------ PROVIDED RECORDS

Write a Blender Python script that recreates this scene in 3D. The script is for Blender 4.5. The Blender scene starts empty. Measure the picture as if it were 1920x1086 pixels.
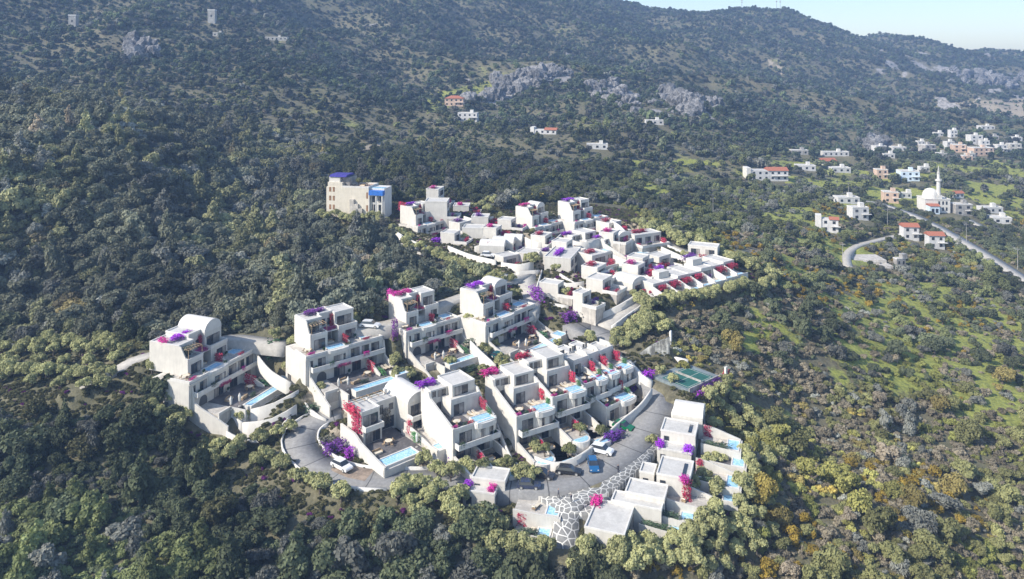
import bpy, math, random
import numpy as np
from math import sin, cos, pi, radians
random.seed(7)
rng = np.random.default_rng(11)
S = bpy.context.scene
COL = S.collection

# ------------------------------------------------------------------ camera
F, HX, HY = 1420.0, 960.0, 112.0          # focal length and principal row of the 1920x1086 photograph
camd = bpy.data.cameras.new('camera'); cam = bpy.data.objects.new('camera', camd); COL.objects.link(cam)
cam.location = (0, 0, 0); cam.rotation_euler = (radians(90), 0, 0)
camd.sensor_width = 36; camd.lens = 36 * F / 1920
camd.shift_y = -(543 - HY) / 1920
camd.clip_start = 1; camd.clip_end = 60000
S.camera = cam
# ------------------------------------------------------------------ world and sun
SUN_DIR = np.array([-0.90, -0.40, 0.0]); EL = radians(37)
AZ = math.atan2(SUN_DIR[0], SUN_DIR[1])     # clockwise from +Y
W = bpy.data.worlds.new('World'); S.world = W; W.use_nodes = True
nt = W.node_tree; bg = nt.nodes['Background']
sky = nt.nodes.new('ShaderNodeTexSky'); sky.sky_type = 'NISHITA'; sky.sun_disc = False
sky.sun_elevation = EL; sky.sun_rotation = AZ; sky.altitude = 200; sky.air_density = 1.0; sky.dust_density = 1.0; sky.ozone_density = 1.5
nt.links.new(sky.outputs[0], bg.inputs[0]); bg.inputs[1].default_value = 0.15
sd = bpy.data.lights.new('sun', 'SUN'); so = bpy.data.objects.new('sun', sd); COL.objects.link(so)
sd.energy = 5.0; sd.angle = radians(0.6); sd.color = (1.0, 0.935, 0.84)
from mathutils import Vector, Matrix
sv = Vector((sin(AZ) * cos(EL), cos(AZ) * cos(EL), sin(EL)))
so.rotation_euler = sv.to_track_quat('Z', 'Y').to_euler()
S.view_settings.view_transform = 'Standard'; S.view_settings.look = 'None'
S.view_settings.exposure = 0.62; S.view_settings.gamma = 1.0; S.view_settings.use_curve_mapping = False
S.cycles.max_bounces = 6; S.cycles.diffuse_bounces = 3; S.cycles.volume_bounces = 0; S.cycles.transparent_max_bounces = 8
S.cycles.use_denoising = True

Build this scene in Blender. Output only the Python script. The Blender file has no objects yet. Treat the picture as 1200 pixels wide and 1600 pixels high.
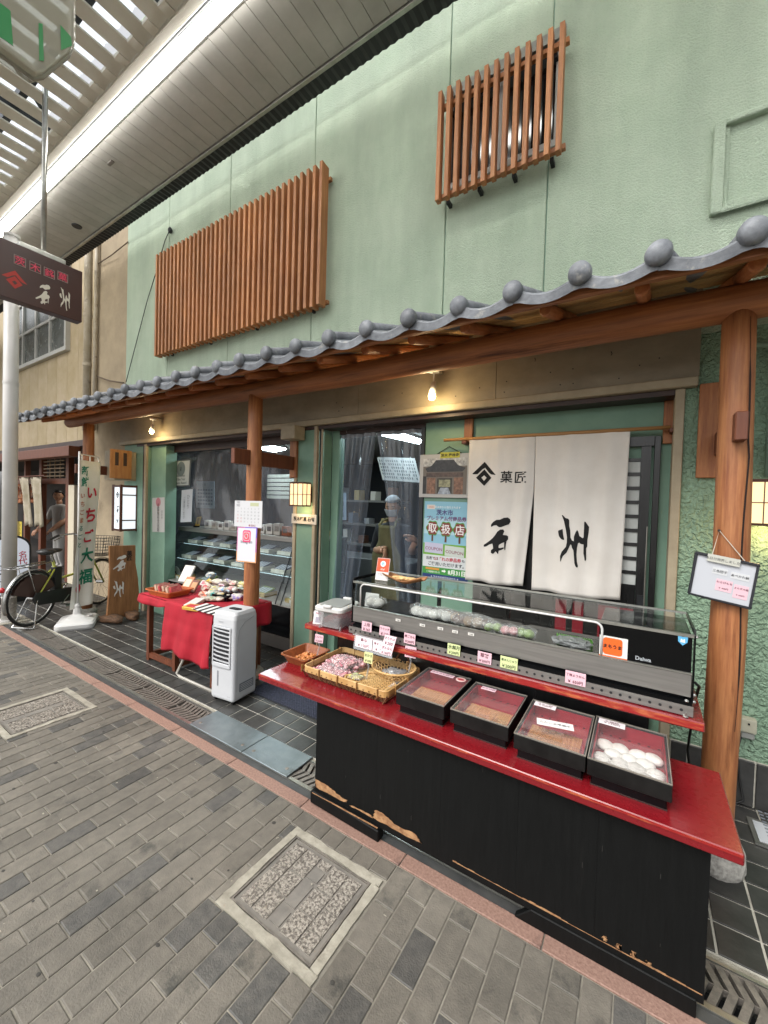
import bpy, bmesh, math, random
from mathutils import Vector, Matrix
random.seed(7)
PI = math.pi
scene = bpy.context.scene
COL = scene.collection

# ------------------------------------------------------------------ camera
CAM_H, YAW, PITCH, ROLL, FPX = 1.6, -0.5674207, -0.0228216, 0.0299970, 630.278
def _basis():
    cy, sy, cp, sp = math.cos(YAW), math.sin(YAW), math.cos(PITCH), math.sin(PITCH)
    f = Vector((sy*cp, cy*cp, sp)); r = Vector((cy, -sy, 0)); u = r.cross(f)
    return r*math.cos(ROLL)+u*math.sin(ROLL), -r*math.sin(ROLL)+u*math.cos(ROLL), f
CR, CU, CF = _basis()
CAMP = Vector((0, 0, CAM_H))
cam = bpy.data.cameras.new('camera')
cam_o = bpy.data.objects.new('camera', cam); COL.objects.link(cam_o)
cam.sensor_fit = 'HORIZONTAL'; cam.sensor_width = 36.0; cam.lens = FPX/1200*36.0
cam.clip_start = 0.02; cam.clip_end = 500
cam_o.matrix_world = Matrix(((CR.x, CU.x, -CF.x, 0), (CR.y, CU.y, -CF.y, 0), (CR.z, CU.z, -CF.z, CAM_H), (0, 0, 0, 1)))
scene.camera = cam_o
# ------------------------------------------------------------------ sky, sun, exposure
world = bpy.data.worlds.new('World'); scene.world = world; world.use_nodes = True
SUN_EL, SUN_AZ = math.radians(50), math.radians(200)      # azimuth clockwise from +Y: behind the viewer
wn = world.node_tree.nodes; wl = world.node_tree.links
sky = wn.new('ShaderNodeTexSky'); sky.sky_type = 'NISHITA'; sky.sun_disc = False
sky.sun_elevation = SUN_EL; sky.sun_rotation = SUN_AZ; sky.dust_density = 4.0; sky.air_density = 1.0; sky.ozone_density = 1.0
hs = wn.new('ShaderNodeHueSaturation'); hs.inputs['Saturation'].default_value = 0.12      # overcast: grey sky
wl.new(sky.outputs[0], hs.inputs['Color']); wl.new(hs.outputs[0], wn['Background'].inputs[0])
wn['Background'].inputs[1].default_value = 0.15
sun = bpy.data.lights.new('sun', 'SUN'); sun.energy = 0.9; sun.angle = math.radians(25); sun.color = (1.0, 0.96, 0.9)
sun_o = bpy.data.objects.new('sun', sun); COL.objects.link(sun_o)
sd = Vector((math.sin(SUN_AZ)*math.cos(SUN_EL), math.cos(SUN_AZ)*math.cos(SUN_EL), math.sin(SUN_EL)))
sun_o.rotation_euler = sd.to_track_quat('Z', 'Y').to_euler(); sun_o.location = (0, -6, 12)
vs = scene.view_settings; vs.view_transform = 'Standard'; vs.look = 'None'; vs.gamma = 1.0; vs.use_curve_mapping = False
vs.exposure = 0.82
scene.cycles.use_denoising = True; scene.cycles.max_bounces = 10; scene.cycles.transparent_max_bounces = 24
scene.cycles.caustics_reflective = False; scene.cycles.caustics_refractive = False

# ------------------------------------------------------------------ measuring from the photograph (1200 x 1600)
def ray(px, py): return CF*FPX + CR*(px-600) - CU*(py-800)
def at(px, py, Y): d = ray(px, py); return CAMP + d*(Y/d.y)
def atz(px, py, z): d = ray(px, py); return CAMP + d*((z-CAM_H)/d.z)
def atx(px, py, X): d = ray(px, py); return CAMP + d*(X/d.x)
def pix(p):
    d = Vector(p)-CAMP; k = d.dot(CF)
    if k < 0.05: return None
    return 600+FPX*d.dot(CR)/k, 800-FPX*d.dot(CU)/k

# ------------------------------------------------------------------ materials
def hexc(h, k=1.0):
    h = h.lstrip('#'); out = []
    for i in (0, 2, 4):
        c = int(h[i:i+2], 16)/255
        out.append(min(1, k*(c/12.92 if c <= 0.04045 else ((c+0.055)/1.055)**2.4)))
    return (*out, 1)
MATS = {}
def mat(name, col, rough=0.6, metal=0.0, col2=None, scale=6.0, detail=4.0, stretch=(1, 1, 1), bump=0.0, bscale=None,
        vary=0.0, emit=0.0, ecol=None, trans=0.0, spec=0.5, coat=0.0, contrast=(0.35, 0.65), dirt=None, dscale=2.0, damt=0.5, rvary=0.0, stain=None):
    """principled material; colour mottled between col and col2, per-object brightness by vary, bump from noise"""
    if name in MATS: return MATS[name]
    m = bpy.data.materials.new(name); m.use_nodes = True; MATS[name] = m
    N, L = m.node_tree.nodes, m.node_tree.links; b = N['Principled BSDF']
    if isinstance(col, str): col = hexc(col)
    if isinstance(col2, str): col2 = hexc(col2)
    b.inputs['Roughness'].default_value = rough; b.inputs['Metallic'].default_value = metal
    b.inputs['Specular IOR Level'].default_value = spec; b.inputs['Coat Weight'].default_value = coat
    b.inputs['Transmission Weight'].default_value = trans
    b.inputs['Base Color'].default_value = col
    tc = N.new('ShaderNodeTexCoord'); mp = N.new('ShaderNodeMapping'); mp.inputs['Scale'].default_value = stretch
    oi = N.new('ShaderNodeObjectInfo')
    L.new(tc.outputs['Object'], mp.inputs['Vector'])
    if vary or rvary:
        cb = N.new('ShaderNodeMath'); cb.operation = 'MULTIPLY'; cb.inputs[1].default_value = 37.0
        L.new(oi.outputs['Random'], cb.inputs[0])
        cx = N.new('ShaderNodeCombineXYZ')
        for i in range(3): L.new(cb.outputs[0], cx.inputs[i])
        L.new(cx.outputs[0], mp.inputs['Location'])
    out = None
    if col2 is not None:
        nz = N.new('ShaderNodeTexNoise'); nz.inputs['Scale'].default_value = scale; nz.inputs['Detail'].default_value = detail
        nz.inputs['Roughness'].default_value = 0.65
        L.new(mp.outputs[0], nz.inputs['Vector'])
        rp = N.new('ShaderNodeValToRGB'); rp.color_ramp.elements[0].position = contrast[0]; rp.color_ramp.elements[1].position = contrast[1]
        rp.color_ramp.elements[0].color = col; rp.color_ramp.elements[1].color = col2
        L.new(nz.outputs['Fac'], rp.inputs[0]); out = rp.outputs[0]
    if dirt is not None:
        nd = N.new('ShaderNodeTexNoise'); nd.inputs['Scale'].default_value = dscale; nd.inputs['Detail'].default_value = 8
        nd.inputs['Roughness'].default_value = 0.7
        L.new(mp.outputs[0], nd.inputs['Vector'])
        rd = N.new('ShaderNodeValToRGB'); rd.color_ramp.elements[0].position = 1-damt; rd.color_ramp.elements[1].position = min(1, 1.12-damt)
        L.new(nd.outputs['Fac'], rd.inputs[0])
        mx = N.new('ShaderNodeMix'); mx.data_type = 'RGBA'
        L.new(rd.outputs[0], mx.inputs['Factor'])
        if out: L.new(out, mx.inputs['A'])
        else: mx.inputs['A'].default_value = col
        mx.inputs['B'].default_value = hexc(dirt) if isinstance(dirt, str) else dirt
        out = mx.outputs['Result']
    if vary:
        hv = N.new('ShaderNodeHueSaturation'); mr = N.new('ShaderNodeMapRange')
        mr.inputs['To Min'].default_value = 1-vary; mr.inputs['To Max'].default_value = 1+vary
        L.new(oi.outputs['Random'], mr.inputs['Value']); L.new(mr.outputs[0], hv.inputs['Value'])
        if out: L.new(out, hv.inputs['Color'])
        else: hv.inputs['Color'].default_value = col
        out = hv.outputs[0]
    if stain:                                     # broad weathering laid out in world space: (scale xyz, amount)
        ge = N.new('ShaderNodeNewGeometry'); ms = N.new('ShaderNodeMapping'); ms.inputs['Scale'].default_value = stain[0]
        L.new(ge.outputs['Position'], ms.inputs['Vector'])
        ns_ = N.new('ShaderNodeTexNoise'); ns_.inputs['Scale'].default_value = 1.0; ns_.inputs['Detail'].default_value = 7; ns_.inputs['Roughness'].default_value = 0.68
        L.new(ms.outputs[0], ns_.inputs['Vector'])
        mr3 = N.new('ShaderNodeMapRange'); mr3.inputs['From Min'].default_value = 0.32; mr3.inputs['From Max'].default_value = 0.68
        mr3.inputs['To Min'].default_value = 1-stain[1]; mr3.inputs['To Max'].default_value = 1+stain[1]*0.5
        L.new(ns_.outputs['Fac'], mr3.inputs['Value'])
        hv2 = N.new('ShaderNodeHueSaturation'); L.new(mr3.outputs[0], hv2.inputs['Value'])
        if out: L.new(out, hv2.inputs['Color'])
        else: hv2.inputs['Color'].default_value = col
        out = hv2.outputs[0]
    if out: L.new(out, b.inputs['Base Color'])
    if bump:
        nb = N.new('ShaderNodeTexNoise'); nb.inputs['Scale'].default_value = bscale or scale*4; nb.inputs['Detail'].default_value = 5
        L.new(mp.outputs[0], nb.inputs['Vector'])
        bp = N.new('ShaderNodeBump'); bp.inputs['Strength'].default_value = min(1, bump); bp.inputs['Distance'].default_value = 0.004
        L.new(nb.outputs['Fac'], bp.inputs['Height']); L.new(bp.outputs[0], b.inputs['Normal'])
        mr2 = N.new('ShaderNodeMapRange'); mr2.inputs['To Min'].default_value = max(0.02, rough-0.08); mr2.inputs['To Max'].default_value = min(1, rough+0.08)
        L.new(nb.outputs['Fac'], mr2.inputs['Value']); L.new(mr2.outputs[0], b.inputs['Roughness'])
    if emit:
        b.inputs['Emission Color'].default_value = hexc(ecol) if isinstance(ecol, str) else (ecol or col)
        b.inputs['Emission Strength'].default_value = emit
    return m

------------

■ **PROMPT**
Above are some entries. Restate word for word the lines from the one holding "Build this scene" through the one holding "COL = scene.collection", but not the pictures.

■ **OUTPUT FOR THIS EXERCISE**
Build this scene in Blender. Output only the Python script. The Blender file has no objects yet. Treat the picture as 1200 pixels wide and 1600 pixels high.
import bpy, bmesh, math, random
from mathutils import Vector, Matrix
random.seed(7)
PI = math.pi
scene = bpy.context.scene
COL = scene.collection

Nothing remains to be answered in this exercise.